Thursday, December 11, 2014

Making a splash

Edward Kosner examines journalism in America today:
Quite simply, print editors and their writers, and especially the publications’ proprietors, are being unhinged by the challenge of making a splash in a new world increasingly dominated by the values of digital journalism. Traditional long-form journalism—painstakingly reported, carefully written, rewritten and edited, scrupulously fact-checked—finds itself fighting a losing battle for readers and advertisers. Quick hits, snarky posts and click-bait in the new, ever-expanding cosmos of websites promoted by even quicker teasers on Twitter and Facebook have broadened the audience but shrunk its attention span, sometimes to 140 characters (shorter than this sentence).

Whether they realize it or not, and most do, print journalists feel the pressure to make their material ever more compelling, to make it stand out amid the digital chatter. The easiest way to do that is to come up with stories so sensational that even the Twitterverse has to take notice.

As it happened, the Rolling Stone piece was undone by old-school reporting by the Washington Post, which has the resources to do its job only because it is being subsidized by the Internet billionaire Jeff Bezos of Amazon, who bought the paper from the Graham family last year for $250 million.

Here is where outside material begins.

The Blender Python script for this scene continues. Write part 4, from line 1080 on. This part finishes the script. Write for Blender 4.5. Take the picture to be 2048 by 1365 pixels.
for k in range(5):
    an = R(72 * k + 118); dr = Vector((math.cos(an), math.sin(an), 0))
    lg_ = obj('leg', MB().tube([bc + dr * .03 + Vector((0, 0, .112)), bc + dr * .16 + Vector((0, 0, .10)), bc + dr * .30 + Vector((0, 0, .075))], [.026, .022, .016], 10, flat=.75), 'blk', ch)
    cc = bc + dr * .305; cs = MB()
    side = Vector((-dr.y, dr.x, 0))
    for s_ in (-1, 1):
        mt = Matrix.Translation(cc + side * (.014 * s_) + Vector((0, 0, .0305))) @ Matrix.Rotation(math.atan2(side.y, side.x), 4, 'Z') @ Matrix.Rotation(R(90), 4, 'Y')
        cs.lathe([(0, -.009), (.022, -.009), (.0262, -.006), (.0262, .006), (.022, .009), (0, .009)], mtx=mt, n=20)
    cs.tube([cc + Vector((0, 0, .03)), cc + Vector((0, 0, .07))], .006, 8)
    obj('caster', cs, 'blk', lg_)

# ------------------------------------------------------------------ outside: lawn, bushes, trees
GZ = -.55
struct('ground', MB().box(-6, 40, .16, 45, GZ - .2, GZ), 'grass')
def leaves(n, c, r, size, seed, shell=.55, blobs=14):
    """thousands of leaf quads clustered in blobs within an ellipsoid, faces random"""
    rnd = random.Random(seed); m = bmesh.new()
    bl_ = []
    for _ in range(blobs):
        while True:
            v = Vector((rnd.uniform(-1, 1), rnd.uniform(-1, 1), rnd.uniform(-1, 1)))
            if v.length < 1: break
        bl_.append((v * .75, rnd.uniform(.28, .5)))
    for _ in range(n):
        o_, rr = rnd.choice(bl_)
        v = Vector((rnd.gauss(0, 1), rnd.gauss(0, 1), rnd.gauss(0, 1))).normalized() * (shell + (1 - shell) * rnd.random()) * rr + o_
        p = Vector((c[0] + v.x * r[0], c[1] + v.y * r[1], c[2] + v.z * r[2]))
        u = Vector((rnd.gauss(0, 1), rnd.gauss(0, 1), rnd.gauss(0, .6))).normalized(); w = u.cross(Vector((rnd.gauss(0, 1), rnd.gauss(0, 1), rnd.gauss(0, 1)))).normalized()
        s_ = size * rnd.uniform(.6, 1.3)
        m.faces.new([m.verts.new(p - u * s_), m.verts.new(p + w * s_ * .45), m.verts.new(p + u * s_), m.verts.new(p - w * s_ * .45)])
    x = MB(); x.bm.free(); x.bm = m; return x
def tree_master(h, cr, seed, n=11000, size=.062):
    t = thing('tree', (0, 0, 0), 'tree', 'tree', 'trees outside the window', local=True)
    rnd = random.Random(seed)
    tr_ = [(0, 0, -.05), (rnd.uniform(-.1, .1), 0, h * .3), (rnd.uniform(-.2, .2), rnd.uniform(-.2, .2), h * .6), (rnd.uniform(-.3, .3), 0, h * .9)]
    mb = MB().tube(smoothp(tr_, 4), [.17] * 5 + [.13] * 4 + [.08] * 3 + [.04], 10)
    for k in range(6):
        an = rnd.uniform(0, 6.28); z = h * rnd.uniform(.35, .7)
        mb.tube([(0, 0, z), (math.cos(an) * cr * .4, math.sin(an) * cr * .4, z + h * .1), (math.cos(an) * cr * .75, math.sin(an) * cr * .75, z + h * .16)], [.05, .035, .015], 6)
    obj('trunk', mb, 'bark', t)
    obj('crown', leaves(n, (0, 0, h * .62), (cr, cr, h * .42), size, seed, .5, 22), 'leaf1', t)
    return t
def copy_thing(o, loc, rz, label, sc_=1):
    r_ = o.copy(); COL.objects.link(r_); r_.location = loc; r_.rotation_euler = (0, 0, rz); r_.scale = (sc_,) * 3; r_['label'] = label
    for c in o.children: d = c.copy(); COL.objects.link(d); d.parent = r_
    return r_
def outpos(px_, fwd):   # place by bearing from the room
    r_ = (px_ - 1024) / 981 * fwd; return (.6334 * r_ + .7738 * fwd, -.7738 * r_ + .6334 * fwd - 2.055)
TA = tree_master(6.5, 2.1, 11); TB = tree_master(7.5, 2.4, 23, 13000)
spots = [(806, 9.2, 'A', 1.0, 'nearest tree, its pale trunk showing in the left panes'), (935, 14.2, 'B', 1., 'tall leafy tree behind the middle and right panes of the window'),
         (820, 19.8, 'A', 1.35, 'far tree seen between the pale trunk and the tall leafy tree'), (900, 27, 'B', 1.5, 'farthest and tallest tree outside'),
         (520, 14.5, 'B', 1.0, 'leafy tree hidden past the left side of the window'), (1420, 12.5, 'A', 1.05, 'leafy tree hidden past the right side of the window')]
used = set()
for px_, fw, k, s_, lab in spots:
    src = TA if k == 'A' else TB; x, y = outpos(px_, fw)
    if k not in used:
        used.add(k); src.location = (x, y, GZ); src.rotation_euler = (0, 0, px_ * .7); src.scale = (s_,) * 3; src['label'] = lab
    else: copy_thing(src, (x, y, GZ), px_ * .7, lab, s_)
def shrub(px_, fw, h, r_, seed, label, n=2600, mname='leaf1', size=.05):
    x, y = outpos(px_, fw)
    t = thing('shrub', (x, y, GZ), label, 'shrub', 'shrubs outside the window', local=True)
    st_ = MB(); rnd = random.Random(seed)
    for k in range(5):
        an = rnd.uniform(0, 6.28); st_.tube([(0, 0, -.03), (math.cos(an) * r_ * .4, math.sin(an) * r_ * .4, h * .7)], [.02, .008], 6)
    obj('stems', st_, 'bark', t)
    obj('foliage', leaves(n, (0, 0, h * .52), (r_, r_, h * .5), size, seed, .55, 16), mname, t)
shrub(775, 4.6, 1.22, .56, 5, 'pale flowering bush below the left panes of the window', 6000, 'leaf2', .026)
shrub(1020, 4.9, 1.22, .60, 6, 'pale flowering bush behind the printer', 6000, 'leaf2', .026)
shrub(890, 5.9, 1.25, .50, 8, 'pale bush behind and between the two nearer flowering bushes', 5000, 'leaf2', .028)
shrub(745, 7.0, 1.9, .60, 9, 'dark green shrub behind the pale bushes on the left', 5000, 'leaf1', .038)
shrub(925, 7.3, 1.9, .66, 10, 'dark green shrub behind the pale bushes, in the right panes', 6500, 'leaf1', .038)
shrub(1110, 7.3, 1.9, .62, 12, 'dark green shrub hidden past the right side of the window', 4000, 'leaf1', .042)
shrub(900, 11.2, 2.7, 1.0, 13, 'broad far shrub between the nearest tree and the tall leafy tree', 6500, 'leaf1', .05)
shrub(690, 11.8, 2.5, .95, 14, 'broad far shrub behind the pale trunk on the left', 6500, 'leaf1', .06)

The new, disruptive pressure of digital publishing on what has come to be thought of as traditional journalism isn’t going to ease anytime soon. Those who are owners or workers in legacy publishing have to understand that they can survive the onslaught—and perhaps eventually thrive—only by maintaining the rigorous standards that once made these publications not only respected but trusted by their readers and advertisers. Desperate times call for disciplined journalism.